We can live with this resolution and there is a very good chance that it can be passed with a strong majority; at present, only Chile and [Page 55] Mexico, both of which have domestic political problems, are opposed. It is quite possible, moreover, that, by the date of the MFM, Mexico may change its mind and decide to abstain or, conceivably, to vote favorably.

(b)

Resolution II issues the warning and establishes the principle that the OAS regards subversion as aggression and that future acts of Cuban subversion will trigger an immediate OAS meeting to agree on measures to be taken against the guilty party. The resolution goes on to say that the above OAS procedure does not limit the right of the victim of such aggression and the right of other states, at the victim’s request, to take appropriate measures inherent in the right of individual or collective self-defense.

As the resolution now stands, we can live with it and can probably get a substantial majority to vote favorably (e.g. all but Chile and probably Mexico). However, we may get some heat at the MFM to weaken the resolution in two ways. First, most of the OAR’s would like to generalize the warning language so that it pertains to subversion by both the left and right. We prefer the language to pertain more sharply to Cuba—so Cuba will feel the heat directly and unequivocally and so there will be no chance (although already unlikely) that the resolution will be turned against us because of our own “rightist” subversive activities against Cuba.

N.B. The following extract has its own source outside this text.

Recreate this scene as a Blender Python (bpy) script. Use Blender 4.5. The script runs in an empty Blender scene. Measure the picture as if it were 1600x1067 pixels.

Second, Chile would like to limit the right of individual and collective self-defense in the event of subversive aggression. We and most other OAR’s oppose the Chilean position.

(c)
Resolution III urges non-OAS Free World countries to cooperate with the OAS in its economic denial program against Cuba. It also recommends that OAS countries take necessary measures to achieve non-OAS Free World cooperation in this area. This resolution should pass easily. At present, there seems to be little opposition.
3.
If we get the three resolutions as they now stand, with the majorities which we now estimate, we will have done fairly well. While we will not be able to point to an imminent overthrow of the Castro regime and to a complete cessation of Castro–Communist subversion in Latin America, we will be able to point to some movement towards a number of intermediate objectives, achieved without excessively straining the unity of the OAS.

First, Cuba will be further isolated. The break in the remaining commercial and sea relations and further possible diplomatic breaks, at a minimum, will hurt Castro psychologically. Second, the spread of Cuban subversion will be impeded. The warning resolution might inhibit Castro’s will to spread subversion while the establishment of a surveillance system and the isolation measures will make it physically somewhat more difficult to move subversive men, funds, and arms between [Page 56] Cuba and Latin America. Third, the warning resolution will give us some juridical basis for and pre-position the OAS to use force against future Cuban subversion, if it is deemed desirable to do so. Fourth, Cuba’s economic difficulties will be increased marginally by the break in commercial and sea relations with the OAS. To the extent we decide to use Resolution III as a lever, multilaterally if possible, on non-OAS Free World countries to reduce commercial relations with Cuba, Cuba’s economic difficulties will be further increased. Fifth, the economic burden to the Soviet Union will be increased marginally—to the extent that we can continue to force Cuban commercial activities into abnormal, uneconomic channels.

McG. B.
  1. Source: Johnson Library, National Security File, Country File, Cuba, OAS Resolution (Arms Cache), Vol. II, Memos, 11/63–9/64. Confidential. According to a June 25 memorandum from Chase to Bundy this information memorandum was drafted by Chase. (Ibid.)